## BEGIN

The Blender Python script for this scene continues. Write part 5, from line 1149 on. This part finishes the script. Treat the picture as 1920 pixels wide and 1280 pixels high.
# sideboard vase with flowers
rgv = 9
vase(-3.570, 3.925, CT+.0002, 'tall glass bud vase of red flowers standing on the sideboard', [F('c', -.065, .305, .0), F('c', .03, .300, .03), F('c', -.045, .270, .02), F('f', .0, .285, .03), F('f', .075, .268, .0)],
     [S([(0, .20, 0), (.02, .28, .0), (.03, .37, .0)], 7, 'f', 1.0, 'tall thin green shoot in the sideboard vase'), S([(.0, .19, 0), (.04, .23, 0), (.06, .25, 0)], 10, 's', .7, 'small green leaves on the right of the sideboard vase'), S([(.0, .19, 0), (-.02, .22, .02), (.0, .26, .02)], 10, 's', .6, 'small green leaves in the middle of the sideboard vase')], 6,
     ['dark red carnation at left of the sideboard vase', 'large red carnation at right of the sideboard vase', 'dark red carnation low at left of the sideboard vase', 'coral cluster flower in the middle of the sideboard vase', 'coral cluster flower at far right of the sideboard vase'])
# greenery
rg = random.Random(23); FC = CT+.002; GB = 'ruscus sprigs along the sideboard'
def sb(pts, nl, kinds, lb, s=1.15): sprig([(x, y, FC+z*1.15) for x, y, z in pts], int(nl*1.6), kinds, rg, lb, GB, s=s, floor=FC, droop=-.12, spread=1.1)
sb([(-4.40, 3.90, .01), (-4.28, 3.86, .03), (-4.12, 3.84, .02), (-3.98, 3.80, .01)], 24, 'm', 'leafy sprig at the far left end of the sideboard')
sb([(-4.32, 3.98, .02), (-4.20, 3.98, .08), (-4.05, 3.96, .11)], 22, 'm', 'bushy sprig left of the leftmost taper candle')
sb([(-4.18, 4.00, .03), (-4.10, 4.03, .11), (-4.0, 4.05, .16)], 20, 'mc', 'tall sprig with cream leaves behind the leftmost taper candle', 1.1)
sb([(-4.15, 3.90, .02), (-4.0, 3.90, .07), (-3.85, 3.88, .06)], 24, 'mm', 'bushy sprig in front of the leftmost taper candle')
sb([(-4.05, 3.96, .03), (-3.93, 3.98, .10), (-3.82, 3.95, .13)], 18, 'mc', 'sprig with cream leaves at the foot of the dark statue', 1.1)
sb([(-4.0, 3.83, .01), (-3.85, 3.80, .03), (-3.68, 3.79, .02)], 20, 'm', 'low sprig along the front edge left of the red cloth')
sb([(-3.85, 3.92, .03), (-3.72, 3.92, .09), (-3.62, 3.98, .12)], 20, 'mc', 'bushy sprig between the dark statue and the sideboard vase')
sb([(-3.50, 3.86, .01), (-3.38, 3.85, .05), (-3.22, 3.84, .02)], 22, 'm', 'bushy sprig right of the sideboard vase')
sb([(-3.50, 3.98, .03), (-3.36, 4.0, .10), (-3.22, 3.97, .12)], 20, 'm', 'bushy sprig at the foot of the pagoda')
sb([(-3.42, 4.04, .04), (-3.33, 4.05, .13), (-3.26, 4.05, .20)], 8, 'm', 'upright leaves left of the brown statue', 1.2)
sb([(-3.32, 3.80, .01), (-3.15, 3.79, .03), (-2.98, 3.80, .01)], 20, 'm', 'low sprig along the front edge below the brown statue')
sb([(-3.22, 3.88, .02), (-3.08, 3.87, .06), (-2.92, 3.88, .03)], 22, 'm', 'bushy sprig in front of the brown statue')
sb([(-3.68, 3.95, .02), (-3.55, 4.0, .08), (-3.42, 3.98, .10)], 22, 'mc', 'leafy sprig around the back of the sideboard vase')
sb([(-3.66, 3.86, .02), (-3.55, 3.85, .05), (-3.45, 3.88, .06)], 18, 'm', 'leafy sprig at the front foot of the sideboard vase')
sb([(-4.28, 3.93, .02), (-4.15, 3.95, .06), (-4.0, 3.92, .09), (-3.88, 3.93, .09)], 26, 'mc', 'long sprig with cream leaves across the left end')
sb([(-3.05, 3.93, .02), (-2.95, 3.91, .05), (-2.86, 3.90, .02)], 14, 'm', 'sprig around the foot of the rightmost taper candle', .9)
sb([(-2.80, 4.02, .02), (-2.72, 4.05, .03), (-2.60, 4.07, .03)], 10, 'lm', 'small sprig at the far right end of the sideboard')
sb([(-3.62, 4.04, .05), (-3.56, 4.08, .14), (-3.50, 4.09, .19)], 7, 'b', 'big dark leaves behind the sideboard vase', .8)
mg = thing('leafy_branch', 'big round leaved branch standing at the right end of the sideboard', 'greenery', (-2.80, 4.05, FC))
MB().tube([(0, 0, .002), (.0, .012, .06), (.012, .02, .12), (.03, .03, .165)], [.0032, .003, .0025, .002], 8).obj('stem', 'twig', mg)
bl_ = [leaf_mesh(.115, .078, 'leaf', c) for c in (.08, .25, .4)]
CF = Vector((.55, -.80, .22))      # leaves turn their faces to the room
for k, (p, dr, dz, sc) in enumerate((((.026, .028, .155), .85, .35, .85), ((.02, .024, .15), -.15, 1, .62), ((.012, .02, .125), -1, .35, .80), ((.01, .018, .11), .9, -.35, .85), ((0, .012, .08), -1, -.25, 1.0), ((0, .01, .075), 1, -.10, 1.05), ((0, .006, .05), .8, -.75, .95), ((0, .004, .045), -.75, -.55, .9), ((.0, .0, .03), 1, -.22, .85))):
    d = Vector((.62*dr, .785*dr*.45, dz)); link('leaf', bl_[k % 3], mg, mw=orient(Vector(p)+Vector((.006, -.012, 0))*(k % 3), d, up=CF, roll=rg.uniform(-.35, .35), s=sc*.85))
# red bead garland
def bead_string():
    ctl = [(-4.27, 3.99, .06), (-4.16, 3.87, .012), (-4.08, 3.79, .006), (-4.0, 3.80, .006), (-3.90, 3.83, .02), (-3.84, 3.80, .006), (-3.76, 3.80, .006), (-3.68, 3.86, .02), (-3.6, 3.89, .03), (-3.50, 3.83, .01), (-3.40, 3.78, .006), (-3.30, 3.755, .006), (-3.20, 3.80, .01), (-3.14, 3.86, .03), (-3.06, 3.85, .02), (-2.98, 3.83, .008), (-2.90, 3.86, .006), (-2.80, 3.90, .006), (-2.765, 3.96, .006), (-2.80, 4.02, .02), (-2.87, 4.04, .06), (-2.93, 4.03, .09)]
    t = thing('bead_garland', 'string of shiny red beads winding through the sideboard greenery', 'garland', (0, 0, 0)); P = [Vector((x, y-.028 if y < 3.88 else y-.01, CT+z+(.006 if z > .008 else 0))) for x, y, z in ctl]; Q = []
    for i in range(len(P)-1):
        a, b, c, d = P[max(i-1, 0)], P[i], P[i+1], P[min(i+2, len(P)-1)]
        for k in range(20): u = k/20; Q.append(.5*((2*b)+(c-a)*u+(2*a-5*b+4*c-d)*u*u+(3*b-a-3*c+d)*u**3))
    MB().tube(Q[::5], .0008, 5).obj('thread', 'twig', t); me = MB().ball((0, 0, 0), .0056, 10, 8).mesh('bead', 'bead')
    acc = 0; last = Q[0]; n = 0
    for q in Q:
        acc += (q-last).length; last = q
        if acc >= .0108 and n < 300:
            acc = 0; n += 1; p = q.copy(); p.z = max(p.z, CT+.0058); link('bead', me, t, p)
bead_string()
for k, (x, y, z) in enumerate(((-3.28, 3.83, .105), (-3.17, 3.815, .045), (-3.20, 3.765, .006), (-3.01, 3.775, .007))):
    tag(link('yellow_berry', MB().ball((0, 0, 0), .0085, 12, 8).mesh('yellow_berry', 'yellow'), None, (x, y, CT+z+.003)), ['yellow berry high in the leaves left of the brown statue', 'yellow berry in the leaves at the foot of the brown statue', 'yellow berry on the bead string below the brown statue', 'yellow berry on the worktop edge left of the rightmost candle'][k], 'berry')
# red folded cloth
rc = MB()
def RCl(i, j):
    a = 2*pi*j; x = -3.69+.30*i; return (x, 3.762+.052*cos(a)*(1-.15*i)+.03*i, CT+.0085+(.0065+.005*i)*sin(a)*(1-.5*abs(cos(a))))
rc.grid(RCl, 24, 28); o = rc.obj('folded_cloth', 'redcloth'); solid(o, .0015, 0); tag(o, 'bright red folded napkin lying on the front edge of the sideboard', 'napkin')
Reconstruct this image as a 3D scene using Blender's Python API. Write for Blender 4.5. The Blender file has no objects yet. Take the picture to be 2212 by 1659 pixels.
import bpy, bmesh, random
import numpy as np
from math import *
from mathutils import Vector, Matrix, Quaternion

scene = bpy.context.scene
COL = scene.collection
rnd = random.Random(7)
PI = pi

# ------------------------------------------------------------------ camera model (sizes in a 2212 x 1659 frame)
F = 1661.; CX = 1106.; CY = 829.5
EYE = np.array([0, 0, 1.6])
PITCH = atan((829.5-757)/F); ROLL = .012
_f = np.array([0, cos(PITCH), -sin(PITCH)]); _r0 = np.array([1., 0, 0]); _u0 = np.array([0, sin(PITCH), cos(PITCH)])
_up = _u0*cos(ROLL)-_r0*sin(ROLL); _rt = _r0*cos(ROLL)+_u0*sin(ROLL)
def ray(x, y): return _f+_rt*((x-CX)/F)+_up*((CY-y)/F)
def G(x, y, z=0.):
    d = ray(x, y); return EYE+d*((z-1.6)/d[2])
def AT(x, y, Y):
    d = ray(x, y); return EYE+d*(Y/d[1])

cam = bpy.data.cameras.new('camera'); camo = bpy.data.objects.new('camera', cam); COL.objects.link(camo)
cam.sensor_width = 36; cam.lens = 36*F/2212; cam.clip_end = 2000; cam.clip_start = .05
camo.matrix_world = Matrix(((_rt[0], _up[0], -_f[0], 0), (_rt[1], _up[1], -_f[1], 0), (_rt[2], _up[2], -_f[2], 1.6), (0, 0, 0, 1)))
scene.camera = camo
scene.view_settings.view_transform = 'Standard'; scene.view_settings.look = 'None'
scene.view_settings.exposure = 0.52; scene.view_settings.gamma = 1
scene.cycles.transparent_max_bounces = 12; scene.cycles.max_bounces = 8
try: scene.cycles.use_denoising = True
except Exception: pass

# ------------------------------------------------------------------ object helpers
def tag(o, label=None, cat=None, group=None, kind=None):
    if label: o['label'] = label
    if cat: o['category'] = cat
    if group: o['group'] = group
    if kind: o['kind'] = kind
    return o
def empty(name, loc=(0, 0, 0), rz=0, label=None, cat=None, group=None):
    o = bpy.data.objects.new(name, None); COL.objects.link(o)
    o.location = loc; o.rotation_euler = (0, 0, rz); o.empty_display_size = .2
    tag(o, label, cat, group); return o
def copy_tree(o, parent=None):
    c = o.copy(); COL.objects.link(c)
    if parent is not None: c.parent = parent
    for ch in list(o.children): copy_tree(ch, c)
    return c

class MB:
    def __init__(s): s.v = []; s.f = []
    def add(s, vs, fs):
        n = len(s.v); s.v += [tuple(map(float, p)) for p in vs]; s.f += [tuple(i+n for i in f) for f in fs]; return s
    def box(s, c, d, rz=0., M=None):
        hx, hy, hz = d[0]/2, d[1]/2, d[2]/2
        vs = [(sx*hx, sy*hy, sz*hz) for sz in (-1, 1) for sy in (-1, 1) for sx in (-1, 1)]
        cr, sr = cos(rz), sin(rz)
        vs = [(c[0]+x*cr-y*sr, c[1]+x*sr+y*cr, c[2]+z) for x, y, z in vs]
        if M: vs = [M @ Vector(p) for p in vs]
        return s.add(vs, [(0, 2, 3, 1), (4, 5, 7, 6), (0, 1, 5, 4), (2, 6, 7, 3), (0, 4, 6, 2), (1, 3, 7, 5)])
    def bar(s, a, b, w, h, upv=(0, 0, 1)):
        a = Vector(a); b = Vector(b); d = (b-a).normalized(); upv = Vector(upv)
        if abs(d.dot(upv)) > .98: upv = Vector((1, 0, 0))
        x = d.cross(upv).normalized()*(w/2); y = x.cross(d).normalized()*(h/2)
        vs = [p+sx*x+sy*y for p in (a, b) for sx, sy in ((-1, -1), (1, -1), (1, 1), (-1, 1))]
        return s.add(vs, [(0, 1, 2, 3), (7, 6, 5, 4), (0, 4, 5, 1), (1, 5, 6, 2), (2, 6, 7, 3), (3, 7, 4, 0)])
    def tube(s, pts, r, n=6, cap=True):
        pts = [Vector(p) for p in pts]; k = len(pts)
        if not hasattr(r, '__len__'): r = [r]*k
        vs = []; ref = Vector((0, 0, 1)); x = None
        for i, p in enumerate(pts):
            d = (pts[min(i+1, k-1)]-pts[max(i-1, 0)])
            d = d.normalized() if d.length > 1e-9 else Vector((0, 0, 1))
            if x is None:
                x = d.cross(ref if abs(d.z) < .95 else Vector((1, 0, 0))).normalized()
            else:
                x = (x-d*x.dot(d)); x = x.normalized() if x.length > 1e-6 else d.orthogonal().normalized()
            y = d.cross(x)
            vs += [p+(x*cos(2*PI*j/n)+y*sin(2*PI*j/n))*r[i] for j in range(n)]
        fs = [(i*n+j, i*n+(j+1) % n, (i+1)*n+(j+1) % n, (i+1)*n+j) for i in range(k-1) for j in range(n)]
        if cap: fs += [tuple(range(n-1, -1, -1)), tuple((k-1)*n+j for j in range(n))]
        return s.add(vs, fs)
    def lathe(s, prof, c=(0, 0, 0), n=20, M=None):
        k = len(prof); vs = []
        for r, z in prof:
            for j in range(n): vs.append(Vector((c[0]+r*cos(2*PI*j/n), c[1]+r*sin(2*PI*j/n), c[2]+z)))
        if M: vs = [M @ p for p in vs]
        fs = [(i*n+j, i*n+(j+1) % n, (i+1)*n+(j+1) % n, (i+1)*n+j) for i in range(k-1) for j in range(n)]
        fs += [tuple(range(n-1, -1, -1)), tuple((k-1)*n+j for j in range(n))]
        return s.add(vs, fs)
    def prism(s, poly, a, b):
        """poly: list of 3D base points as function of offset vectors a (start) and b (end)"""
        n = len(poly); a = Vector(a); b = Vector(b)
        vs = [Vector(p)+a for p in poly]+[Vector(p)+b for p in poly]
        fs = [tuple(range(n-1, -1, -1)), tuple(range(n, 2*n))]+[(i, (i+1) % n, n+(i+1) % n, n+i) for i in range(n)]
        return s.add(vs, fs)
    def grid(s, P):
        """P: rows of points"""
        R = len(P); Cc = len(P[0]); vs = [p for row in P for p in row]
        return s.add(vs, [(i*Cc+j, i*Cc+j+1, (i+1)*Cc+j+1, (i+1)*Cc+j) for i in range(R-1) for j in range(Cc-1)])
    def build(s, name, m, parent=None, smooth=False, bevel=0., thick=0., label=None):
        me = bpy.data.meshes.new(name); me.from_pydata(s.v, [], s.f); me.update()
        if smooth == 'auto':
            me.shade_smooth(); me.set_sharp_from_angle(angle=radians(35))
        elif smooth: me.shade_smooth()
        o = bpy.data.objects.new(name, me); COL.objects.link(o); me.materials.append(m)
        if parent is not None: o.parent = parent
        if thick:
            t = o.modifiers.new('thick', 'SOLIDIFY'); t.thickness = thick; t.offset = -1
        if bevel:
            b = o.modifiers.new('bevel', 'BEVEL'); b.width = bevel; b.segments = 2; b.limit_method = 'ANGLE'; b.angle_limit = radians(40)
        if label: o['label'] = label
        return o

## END

AIM =>
From the records, copy every line that has the string "high" in it.

EXERCISE RESPONSE =>
The Blender Python script for this scene continues. Write part 5, from line 1149 on. This part finishes the script. Treat the picture as 1920 pixels wide and 1280 pixels high.
    tag(link('yellow_berry', MB().ball((0, 0, 0), .0085, 12, 8).mesh('yellow_berry', 'yellow'), None, (x, y, CT+z+.003)), ['yellow berry high in the leaves left of the brown statue', 'yellow berry in the leaves at the foot of the brown statue', 'yellow berry on the bead string below the brown statue', 'yellow berry on the worktop edge left of the rightmost candle'][k], 'berry')